The blade geometry of aircraft engines deviates from the original geometry because of wear and the maintenance process. Variations are for example the thickness distribution, blade length and stagger angle. These geometry parameters can have an influence on the vibration excitation of downstream rotor cascades and have been investigated individually so far. Such deviations occur in combination in reality. To reproduce this in a model, geometries are generated based on probabilistic calculations and aeroelastic simulations are carried out. The results then allow the derivation of blade tolerance bands. With the help of these, it can be ensured that the regeneration process causes no critical vibration states. 

High-pressure turbine blades are exposed to enormous thermal loads due to the upstream combustion chamber. Therefore, the first turbine stages must be cooled. This is realized by means of air bleed from the compressor. The cooling air is directed to the blade surface via boreholes. The high thermal and aerodynamic loads cause heavy wear on film cooling holes, trailing edges and seals.
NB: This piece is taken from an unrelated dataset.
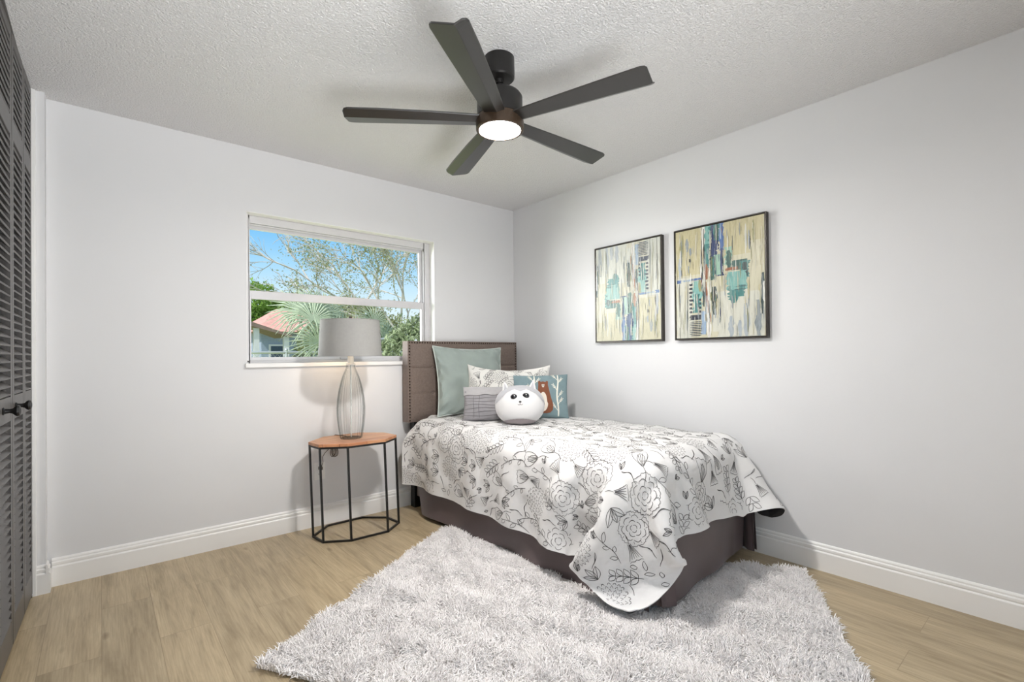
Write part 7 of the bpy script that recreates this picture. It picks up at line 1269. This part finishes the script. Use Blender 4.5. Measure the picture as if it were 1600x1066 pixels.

Because of wear, cold streaks can propagate downstream through the turbine and cause rotor vibrations, which can shorten the lifetime of the blades. This type of excitation is investigated at the air turbine of the TFD by injecting cold streaks into the flow and measuring the resulting vibration amplitudes with a tip-timing system.

Currently, the calculated mixing behavior of cold streaks is analyzed and appropriate points of measurement are derived for later experiments. The numerical results are validated by means of the experiments. The subprojects A3 (Exhaust Gas Analysis) and A6 (Mixing and Burner Signature) are supplied with the information. In addition, a tool chain for the investigation of combined parameter variations will be set up. The results contribute to the selection of an appropriate regeneration path in the overall project.